KUALA LUMPUR: The domestic automotive industry has yet to feel the impact of US tariffs on vehicle parts, according to Malaysian Automotive Association (MAA) president Mohd Shamsor Mohd Zain.
He said any potential cost increases or supply disruptions would likely only begin to materialise in about six months.
“We haven’t seen any impact so far. If anything, it may not be felt for six months. At this point, we don’t have any clear indication yet,” he told a press conference today.
Mohd Shamsor noted that the primary concern centres around motor vehicle parts and accessories, which account for nearly US$100 million (RM424 million) in trade.
“This segment makes up about 80% of Malaysia’s total vehicle-related exports to the US, excluding those related to railway and tramway systems,” he added.
Mohd Shamsor said the main concerns are centred around imported completely knocked down (CKD) vehicle parts, which could be subject to US tariffs when sourced from multiple countries.
“This impact may eventually filter down and affect us, potentially leading to slightly higher costs for parts,” he said.
As for direct vehicle exports, Mohd Shamsor noted that volumes remain minimal, amounting to only about US$142,000 in 2024. “It’s minimal, mainly due to the differences between left-hand and right-hand drive vehicle specifications.”

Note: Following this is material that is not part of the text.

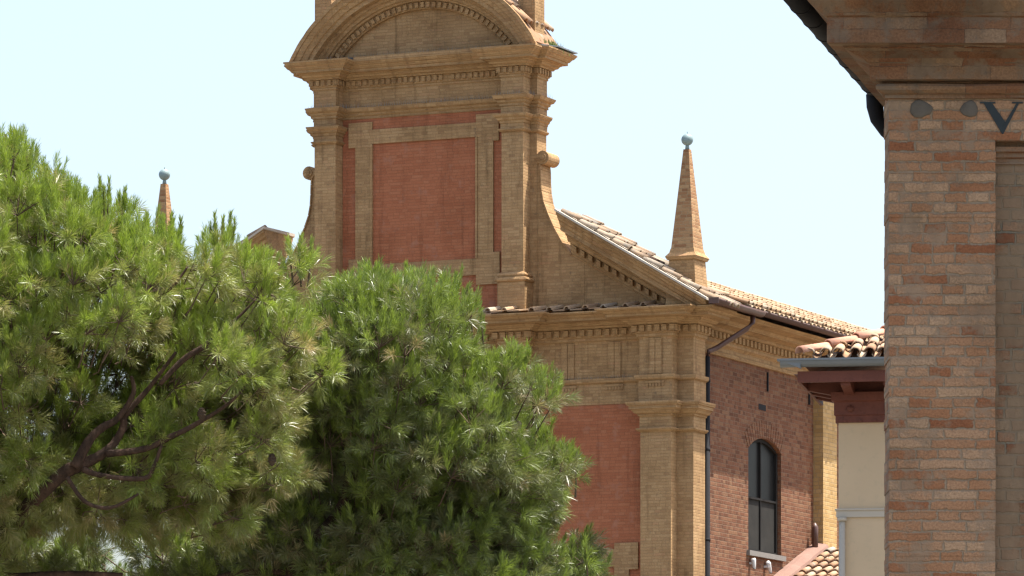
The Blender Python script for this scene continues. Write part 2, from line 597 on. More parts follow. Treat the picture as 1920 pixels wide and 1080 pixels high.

According to MAA, new vehicle sales in Malaysia fell 4.6% in the first half of 2025 compared to the same period last year.
A total of 373,636 units were sold between January and June, down from 391,451 units in the corresponding period of 2024.
MAA attributed the decline to a high base effect following last year’s record-breaking total industry volume (TIV) of 816,747 units, alongside a sharp drop in January 2025 sales, which followed a surge in advance purchases in December 2024.
“Advance purchases in December 2024 affected sales in January 2025,” MAA said, highlighting that the highest monthly TIV was recorded in December 2024 with 81,735 units sold, compared to just 50,397 units in January 2025.
Commercial vehicle demand also weakened, partly due to the termination of diesel subsidies in June 2024. Sales in this segment fell 21% to 26,552 units.
Meanwhile, passenger vehicle sales dipped 3% to 347,084 units.